Open Research Week 2025 marks a significant milestone as all eight Midlands Innovation partner universities come together for the first time to celebrate and promote open research.
This week-long event is designed for researchers and colleagues across the partnership who advocate for open research practices. The theme for this year’s event is “Just for the love of it”, where we aim to spotlight open research beyond compliance—focusing on the principles, values, and innovations that drive researchers to embrace openness as a way of working.
Throughout the week, participants will have the opportunity to explore groundbreaking research, engage in thought-provoking discussions, and discover new avenues for collaboration.
Event Details
Tuesday 6th May
In recent years there has been vast progress to ensure the replicability, reproducibility, and transparency of psychological research through the implementation of open research practices. Yet, to ensure that these practices become normative and sustained, students – who represent the grassroots of our discipline – need to be trained in them too.

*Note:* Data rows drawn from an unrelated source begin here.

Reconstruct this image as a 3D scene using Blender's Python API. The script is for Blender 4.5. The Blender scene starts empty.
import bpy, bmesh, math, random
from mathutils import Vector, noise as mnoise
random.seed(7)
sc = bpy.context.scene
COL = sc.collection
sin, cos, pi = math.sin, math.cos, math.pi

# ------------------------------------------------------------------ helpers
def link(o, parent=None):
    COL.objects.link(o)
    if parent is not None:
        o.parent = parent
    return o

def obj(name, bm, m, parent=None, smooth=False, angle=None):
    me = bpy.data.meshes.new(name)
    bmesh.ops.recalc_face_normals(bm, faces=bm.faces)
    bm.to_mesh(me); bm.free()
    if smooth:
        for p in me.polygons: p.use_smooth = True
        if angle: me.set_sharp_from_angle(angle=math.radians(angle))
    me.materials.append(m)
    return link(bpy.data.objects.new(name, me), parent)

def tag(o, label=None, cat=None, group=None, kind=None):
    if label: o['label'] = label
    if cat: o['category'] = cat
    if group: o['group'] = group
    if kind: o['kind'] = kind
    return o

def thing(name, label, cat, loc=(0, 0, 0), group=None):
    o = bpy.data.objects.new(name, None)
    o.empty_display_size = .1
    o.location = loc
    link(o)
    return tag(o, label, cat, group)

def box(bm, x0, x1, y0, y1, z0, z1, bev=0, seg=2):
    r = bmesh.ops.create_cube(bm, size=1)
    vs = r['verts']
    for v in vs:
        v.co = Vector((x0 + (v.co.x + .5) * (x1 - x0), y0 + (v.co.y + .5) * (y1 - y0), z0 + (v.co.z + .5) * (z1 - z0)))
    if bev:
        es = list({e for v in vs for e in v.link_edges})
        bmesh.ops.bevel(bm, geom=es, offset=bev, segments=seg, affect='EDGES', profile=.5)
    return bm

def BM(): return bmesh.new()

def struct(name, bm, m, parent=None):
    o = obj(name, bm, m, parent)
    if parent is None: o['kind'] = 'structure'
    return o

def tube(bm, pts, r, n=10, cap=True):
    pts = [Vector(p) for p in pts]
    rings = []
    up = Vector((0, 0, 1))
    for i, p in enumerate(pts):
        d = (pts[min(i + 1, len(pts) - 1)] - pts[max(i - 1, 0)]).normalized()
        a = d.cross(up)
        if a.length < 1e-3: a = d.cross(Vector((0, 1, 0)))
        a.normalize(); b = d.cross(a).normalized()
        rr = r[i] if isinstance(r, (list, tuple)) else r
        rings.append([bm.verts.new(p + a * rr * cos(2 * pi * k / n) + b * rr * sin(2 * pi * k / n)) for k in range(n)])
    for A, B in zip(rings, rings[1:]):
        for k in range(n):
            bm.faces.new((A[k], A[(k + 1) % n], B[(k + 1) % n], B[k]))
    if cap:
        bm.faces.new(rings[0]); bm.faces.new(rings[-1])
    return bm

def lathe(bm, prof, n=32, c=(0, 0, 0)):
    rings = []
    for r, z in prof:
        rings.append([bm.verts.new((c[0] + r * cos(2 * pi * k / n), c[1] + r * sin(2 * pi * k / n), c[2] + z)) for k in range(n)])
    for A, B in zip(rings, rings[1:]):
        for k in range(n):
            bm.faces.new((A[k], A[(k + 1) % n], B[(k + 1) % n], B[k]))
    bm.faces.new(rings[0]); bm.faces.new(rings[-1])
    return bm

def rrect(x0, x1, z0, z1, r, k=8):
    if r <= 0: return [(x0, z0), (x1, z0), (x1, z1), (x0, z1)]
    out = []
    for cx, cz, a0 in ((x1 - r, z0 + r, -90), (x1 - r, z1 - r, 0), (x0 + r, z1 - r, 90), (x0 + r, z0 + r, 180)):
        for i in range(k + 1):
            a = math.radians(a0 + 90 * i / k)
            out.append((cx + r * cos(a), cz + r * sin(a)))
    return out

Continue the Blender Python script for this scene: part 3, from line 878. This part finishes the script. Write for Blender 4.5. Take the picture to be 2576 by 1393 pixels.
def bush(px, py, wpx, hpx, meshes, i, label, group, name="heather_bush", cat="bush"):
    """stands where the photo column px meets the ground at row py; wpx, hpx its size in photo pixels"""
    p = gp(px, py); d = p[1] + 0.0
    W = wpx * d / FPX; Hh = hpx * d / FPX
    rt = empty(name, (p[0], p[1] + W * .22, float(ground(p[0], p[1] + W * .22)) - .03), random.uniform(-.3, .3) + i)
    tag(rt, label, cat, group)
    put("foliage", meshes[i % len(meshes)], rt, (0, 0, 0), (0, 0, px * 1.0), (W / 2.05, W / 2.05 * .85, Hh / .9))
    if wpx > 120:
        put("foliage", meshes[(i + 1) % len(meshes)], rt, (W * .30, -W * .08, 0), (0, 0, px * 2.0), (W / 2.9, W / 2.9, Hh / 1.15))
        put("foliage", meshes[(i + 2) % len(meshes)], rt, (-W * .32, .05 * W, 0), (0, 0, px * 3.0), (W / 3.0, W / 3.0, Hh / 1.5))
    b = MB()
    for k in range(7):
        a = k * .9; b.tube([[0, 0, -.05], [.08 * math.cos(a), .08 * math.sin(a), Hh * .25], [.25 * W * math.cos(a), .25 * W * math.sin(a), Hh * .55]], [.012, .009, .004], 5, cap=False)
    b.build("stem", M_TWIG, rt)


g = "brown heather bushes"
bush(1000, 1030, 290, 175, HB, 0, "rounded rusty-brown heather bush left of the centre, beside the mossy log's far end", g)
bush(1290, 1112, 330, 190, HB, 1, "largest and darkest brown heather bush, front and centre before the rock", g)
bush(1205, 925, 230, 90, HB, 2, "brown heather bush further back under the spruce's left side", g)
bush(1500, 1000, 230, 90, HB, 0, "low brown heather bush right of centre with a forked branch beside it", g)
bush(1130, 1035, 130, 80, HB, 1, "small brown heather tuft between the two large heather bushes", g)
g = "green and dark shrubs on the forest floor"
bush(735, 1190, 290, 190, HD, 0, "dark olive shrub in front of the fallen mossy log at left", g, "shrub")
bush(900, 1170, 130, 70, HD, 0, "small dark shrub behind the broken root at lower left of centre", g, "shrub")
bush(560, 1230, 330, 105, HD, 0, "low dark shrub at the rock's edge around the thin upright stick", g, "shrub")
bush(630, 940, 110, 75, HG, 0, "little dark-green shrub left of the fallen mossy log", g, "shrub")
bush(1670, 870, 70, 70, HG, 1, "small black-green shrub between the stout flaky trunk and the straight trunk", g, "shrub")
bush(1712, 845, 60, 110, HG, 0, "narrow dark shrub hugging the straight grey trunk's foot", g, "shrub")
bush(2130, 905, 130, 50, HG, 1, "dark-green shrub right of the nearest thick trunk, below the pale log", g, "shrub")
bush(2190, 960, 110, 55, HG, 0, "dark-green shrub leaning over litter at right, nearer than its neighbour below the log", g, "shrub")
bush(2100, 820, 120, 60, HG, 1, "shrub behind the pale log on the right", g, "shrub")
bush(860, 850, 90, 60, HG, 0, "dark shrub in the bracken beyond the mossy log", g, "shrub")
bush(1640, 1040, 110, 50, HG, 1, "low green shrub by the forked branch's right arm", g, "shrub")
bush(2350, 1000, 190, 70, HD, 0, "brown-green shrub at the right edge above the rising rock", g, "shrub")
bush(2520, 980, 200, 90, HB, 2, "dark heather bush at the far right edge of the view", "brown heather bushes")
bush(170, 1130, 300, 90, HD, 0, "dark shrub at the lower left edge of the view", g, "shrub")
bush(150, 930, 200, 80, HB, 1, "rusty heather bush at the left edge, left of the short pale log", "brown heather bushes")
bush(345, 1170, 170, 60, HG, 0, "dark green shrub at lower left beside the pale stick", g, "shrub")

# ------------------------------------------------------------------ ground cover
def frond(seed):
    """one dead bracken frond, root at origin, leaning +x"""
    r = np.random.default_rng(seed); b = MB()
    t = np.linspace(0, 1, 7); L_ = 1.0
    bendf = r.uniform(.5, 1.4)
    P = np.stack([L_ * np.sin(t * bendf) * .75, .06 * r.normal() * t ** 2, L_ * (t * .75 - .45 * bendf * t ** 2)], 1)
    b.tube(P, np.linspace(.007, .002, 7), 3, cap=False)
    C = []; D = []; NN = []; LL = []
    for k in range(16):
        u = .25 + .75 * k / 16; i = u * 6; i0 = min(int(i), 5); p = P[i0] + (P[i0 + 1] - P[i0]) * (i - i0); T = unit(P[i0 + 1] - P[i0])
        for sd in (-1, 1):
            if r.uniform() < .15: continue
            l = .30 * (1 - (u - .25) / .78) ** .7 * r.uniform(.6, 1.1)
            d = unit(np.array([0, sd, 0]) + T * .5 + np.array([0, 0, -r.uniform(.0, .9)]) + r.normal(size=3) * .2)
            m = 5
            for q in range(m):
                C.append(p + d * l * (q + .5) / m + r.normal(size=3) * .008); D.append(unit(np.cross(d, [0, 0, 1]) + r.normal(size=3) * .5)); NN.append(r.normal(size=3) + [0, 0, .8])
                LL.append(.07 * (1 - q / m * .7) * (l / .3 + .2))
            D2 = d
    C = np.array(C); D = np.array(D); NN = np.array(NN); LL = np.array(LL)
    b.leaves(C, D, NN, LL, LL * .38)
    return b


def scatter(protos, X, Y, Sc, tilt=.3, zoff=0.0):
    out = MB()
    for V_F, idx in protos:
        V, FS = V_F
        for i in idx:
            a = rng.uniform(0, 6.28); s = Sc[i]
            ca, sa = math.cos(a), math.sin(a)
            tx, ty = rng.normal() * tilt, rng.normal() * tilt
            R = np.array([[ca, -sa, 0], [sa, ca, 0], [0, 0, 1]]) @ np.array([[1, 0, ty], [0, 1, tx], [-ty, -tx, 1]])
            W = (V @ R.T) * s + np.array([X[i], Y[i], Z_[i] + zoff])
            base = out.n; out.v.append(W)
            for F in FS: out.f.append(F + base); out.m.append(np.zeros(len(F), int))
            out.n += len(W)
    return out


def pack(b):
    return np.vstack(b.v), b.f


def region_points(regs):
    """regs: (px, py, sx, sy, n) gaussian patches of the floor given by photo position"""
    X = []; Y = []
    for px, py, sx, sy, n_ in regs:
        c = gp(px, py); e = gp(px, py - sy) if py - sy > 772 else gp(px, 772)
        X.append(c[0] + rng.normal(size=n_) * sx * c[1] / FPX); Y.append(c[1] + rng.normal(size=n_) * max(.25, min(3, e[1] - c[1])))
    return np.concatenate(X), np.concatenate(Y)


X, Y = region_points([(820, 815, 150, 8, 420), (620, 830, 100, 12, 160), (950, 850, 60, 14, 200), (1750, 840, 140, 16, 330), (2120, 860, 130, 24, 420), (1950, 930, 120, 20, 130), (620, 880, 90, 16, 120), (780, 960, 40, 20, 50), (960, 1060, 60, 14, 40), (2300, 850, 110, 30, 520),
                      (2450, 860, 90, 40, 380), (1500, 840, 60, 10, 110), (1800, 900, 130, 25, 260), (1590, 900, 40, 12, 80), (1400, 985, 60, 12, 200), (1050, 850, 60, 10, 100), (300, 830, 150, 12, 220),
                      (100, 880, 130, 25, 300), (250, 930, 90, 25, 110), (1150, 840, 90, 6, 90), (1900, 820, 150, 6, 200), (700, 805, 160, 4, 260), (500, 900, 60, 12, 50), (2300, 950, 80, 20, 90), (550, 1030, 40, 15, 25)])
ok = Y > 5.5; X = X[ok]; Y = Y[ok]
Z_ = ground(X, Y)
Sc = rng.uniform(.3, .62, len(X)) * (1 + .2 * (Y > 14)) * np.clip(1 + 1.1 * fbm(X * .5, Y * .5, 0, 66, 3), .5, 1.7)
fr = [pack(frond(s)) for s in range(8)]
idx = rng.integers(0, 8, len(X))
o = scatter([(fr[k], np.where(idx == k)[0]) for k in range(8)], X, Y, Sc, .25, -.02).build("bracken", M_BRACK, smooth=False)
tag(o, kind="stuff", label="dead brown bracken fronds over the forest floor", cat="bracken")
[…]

In this talk, I will outline the opportunities, challenges, and solutions of embedding a ‘consortium model’ within the undergraduate empirical dissertation. By training students in reproducible big team science, we can further improve the quality of psychological research whilst equipping our students with 21st-century graduate skills.
Hear about the experience of Open Peer Review from the perspective of a journal editor, an author and a reviewer – it’s surprising!
Wednesday 7th May
Sharing data supporting published findings is crucial for reproducibility. Beyond verification, it enables testing new predictions and exploring unforeseen effects, accelerating research progress. However, on some occasions, ethical concerns may prevent public data sharing, especially when participants’ anonymity is at risk. A solution is synthetic data—mathematically derived datasets that preserve key statistical properties (e.g., variable means, variance-covariance structure) of the original while protecting sensitive information. In this talk, I will introduce synthetic data, demonstrate its applications, and discuss its role in Open Research practices.
Not all people conform to what is socially construed as the norm and divergences should be expected. Neurodiversity is fundamental to the understanding of human behavior and cognition. However, neurodivergent individuals are often stigmatized, devalued, and objectified. This position statement presents the perspectives of academics and students, the majority of whom have personal lived experiences of neurodivergence(s), and discusses how research and academia can and should be improved in terms of research integrity, inclusivity and diversity. The authors describe future directions that relate to lived experience and systematic barriers, disclosure, directions on prevalence, stigma, intersection of neurodiversity and open scholarship, and provide recommendations that can lead to personal and systematic changes to improve acceptance of neurodivergent individuals’ lived experiences within academia.
Thursday 8th May
This talk will tell the story of Compositor, a database of over 1 million typographic ornaments that were used to decorate the pages of eighteenth-century books. I will describe how open research practices were embedded in the project from its inception ten years ago, and how the values of open research led to new collaborations, and spin-out projects, that might not otherwise have happened. I will also point to how open research practices are shaping the future of the project, and related research.
Preregistration isn’t just a box to tick—it’s a tool that helps us do better science with more confidence. In this talk, I’ll share how preregistration can actually make life easier for researchers. By preregistering studies on OSF, submitting Registered Reports, or using PeerCommunityIn (PCI), we can get early feedback that helps refine our methods before running into problems. It also boosts credibility, reduces the risk of questionable research practices, and can even increase the chances of getting published.
Whilst open research is a key factor of a trusted and transparent research culture, it also has implications on the way we work. A strong research culture is built on similar core principles including collaboration, partnership, and inclusivity. In this session, we will introduce the National Centre for Research Culture (NCRC) based at the University of Warwick, which aims to work collaboratively across the sector to share approaches in the improvement of research culture, and in developing communities of practice to exchange ideas and tested interventions across all areas of research. We will discuss how these core principles have implications and interlinks with open research – including the barriers and opportunities for implementation, and how embracing and modelling these behaviours results in a more dynamic, ethical and collegiate environment.
Friday 9th May
Open research enhances transparency and reproducibility, yet researchers often lack tools to evaluate their own practices. This talk introduces a self-assessment tool designed to help researchers measure and improve their engagement with open research principles, from data sharing to preregistration. I will outline its structure, key features, and practical applications, highlighting how it provides actionable feedback. By integrating self-assessment into research workflows, we can drive a cultural shift toward greater openness and accountability.
For a long time, two aspects of my professional life were disconnected, but no doubt informing each other. Although, I have been a long proponent of open research, I have an older interest (from about 1993) in the open source movement in computing. I will discuss the two fields, and what one can learn from the other.